For the memoir I co-ghostwrote, we queried with a completed manuscript and the subject signed with an agent. The agent then used a proposal to submit to editors. The proposal was, essentially, a 40-page version of the manuscript. That is, it included the key events of the story, with transitions to smooth over the parts that were excluded.

To expand in the context of Meaganmm's post, the proposal was quite literally a matter of taking the complete manuscript and chopping out parts until the main part of the story was what was left, then adding in transitions to over the holes left by the chopping out. Very little fresh writing was done.

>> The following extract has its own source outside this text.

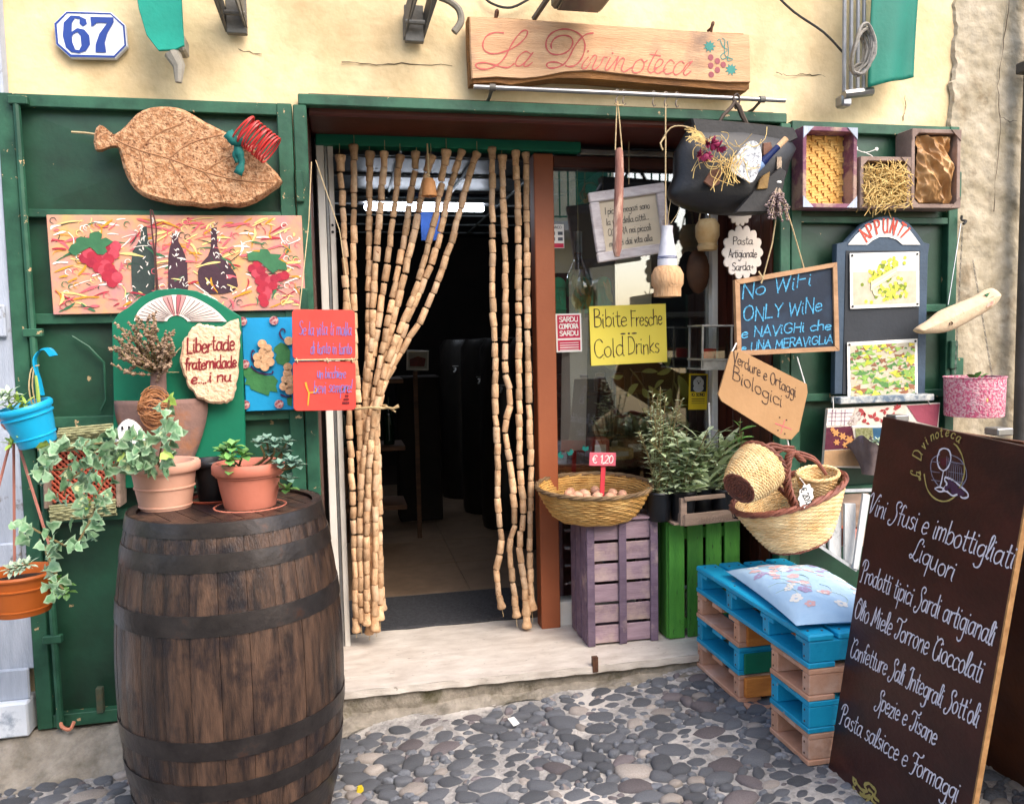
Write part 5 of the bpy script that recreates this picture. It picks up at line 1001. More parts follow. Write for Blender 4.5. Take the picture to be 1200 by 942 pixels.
t = MB(); t.tube([tuple(at(780, 122, -.075)), tuple(at(780, 190, -.085)), tuple(at(780, 268, -.09))], .0032, 5); t.tube([tuple(at(776, 164, -.08)), tuple(at(786, 150, -.10)), tuple(at(800, 148, -.11)), tuple(at(815, 152, -.14))], .003, 5, sm=3); t.tube([tuple(at(p[0], p[1], -.085)) for p in ((780, 160), (774, 168), (777, 176))], .004, 5, sm=2); t.tube([tuple(at(p[0], p[1], -.09)) for p in ((782, 265), (786, 235), (792, 230), (796, 245), (786, 262))], .0012, 4, sm=3); part(t, 'string', MATS['twine'], T)
# ================================================================== IN THE WINDOW
def sheet(name, corners, Y, th, m, label, cat, rd=0, **k):
    M, w_, h = fit(*corners, Y, **k); t = MB(M)
    if rd: t.prism(rrect(w_, h, rd), -th/2, th/2, min(.002, th*.3))
    else: t.box((0, 0, 0), (w_, th, h), min(.002, th*.3))
    T = panel_thing(name, label, cat, M); part(t, 'sheet' if th < .01 else 'board', m, T); return T, M, w_, h
# white framed quote, in front of the glass
M, w_, h = fit((694, 226), (781, 214), (783, 296), (697, 308), .30, yaw=math.radians(-4)); T = panel_thing('framed_quote', 'tilted whitewashed frame with handwritten Italian lines behind the salami', 'framed text', M)
FWd = mat('whitewashed', 'dcd6d6', 'b4a8aa', sc=10, st=(1, 4, 4), rough=.8, bump=.3, c3='9c8c88', c3sc=9, c3lo=.58, c3hi=.68); fw = .045
for (x, z, sx, sz) in ((0, h/2-fw/2, w_, fw), (0, -h/2+fw/2, w_, fw), (-w_/2+fw/2, 0, fw, h-2*fw-.002), (w_/2-fw/2, 0, fw, h-2*fw-.002)): t = MB(M); t.box((x, 0, z), (sx, .025, sz), .005); part(t, 'frame_bar', FWd, T)
t = MB(M); t.box((0, .006, 0), (w_-2*fw, .006, h-2*fw)); part(t, 'paper', mat('paper_beige', 'd3c6b0', 'c8baa2', sc=3, bump=0), T)
t = MB(M); IK = mat('pencil', '5a5450', '484440', bump=0)
for i, s in enumerate(('I piccoli negozi sono', 'la vita della città....', 'COMPRA nei piccoli', 'negozi dai vita alla', 'tua città.............')): text(t, s, -w_/2+fw+.022, h/2-fw-.062-i*.049, .030, .0028, min(.25, text_width(s)*.030/9*.84), .12, .002, jit=.04, seed=i)
part(t, 'lettering', IK, T)
t = MB(); t.tube([tuple(at(737, 216, .30)), tuple(at(737, 165, .31))], .002, 4); part(t, 'string', MATS['twine'], T)
# yellow Bibite sign on glass
T, M, w_, h = sheet('yellow_drinks_sign', ((691, 359), (779, 356), (783, 424), (692, 429)), .488, .004, mat('yellow_card', 'fce864', 'f8e054', sc=3, bump=0), 'yellow card reading Bibite Fresche and Cold Drinks taped in the window', 'sign')
t = MB(M); IB = mat('brown_ink', '4a2c20', '3a2018', bump=0)
text(t, 'Bibite', -w_*.45, h*.14, .082, .0048, w_*.44, .0, -.003, seed=2, jit=.05); text(t, 'Fresche', w_*.03, h*.14, .075, .0045, w_*.42, 0, -.003, seed=3, jit=.04)
text(t, 'Cold', -w_*.46, -h*.36, .092, .0048, w_*.40, .0, -.003, seed=4, jit=.04); text(t, 'Drinks', -w_*.02, -h*.34, .085, .0045, w_*.42, 0, -.003, seed=5, jit=.04)
part(t, 'lettering', IB, T)
t = MB(M)
for x in (-.03, .028): t.disc(x, h*.0+.005, .014, -.003, 10, .004)
t.disc(0, .005, .006, -.003, 8, .005); part(t, 'ornament', MATS['p_plum'], T, stuff=True)
# red sticker
RK = mat('sticker_red', 'c02848', 'b02040', bump=0)
T, M, w_, h = sheet('red_window_sticker', ((651, 368), (681, 367), (682, 412), (652, 413)), .4915, .002, MATS['white_paint'], 'small red and white sticker reading SARDU COMPORA SARDU', 'sticker')
t = MB(M); t.face([(-w_*.44, -.14*h), (w_*.44, -.14*h), (w_*.44, h*.46), (-w_*.44, h*.46)], -.0015); t.face([(-w_*.44, -.46*h), (w_*.44, -.46*h), (w_*.44, -.19*h), (-w_*.44, -.19*h)], -.0015); part(t, 'print', RK, T)
t = MB(M)
for s, z in (('SARDU', .29), ('COMPORA', .11), ('SARDU', -.07)): text(t, s, 0, z*h, .022, .0045, w_*.74, 0, -.0025, align='c')
for z in (-.26, -.32, -.38, -.44): t.ribbon([(-w_*.36, z*h), (w_*.36, z*h)], .0035, -.0025, 0)
part(t, 'lettering', MATS['white_paint'], T)
T, M, w_, h = sheet('card_sticker', ((643, 263), (661, 263), (661, 291), (643, 291)), .4915, .002, MATS['white_paint'], 'tiny white payment card sticker on the glass near the brown post', 'sticker')
t = MB(M); t.face([(-w_*.46, -.48*h), (w_*.46, -.48*h), (w_*.46, -.3*h), (-w_*.46, -.3*h)], -.0015); t.m = 1
for x in (-.25, .25):
    for z in (-.12, .12): t.face([(x*w_-.012, z*h-.008), (x*w_+.012, z*h-.008), (x*w_+.012, z*h+.008), (x*w_-.012, z*h+.008)], -.0015)
text(t, 'BANCO', 0, .32*h, .012, .0022, w_*.7, 0, -.0015, align='c'); part(t, 'print', [RK, mat('print_grey', '5a5c66', '44464e', bump=0)], T)
# teal tape bits
for (px, py, a, lb) in ((772, 0, 0, 0),): pass
for (px, py, a, lb) in ((657, 533, .9, 'leftmost of the three torn teal tape bits low on the glass'), (668, 530, -.6, 'middle torn teal tape bit low on the glass'), (686, 525, .2, 'rightmost and largest torn teal tape bit low on the glass')):
    c = at(px, py, .489); t = MB(MX.Translation(c) @ RY(a)); t.prism([(-.016, -.008), (.0, -.016), (.018, -.007), (.014, .012), (-.002, .003), (-.012, .014)], -.001, .001); solid(t, 'tape_bit', mat('tape_teal', '0f7a72', '0c645e', bump=.1), lb, 'tape', 'teal tape bits on the shop window')
# display inside the window: shelf, green boxes, cream panel, grey strip, jars
WI = thing('window_shelf', 'shelf board across the shop window carrying green letter boxes', 'shelf', at(700, 368, .64)); q = at(680, 371, .64)
t = MB(); t.box((q.x+.25, .66, q.z), (.9, .24, .025), .003); part(t, 'shelf_board', MATS['grey_metal'], WI)
for (x, y) in ((q.x-.15, .76), (q.x+.66, .76)): t = MB(); t.box((x, y, (q.z+.05)/2), (.03, .03, q.z-.06)); part(t, 'upright', MATS['grey_metal'], WI)
LBX = [((645, 663), 'green tin letter box nearest the brown post in the window'), ((673, 695), 'green tin letter box behind the hanging leaves in the window'), ((700, 716), 'dark green letter box turned sideways beside the cream panel')]
for (xa, xb), lb in LBX:
    a, b = at(xa, 368, .58), at(xb, 368, .58); w_ = b.x-a.x; hh = at(xa, 325, .58).z-a.z; T = thing('letter_box', lb, 'letter box', ((a.x+b.x)/2, .62, q.z+.013), 'green letter boxes in the window'); M = T3((a.x+b.x)/2, .62, q.z+.013)
    gm = mat('box_green', '24b884', '1c9a6e', sc=20, rough=.35, bump=.15); t = MB(M); P = [(-w_/2, 0), (w_/2, 0), (w_/2, hh*.8)]+[(w_/2*math.cos(a_), hh*.8+hh*.2*math.sin(a_)) for a_ in (.4, .8, 1.2, 1.57, 1.94, 2.34, 2.74)]+[(-w_/2, hh*.8)]; t.prism(P, -.05, .05, .003); part(t, 'box_body', gm, T)
    t = MB(M); t.box((0, -.054, hh*.72), (w_*1.02, .012, .012), .003); t.box((0, -.053, hh*.12), (w_*1.02, .01, .01), .003); part(t, 'lip', gm, T)
    t = MB(M); t.tube([(w_*.2*math.cos(a_), -.053, hh*.45+w_*.25*math.sin(a_)) for a_ in [i*2*PI/12 for i in range(12)]], .004, 5, closed=True); t.tube([(-w_*.2, -.053, hh*.25), (0, -.053, hh*.6), (w_*.2, -.053, hh*.25)], .004, 5, sm=3); part(t, 'emblem', gm, T)
M, w_, h = fit((722, 303), (763, 303), (762, 374), (722, 374), .545); t = MB(M); t.box((0, 0, 0), (w_, .02, h)); solid(t, 'cream_panel', mat('cream_card', 'f2e6cc', 'ecdcbc', sc=3, bump=0), 'plain cream panel standing behind the glass above the yellow sign', 'panel')
M, w_, h = fit((658, 372), (688, 372), (687, 528), (658, 528), .535); t = MB(M)
t.box((0, 0, 0), (w_, .006, h)); solid(t, 'paper_strip', mat('paper_grey', 'b8aca0', 'a89c92', sc=2, bump=.05), 'long greyish paper strip hanging behind the glass under the red sticker', 'paper')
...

I agree with Meagan that it would seem to be a heck of a lot easier to write the book first, then use it as the basis for the proposal. It would be for me, anyway. :)

JustinG
08-10-2012, 01:28 PM
Hi, this seems to be the right thread for this question... I, too, have been a bit thrown at the request for a full proposal for a memoir. I am confident I can knock out a fairly convincing case (platform issues nothwithstanding), but it's taking time. Can anyone tell me what kind of turnaround an agent would expect.

I received the request on Tuesday, and figure I should get back to them with a proposal by next Tuesday. However, I work full-time and it's a real push. Is 10 days too long?

Also, how do you protect yourself from the soul-crushing disappointment of constant rejection? Oh, hang on. I'm sure there's a thread on here somewhere about that. Just got another one and it's taken the wind out of my sails.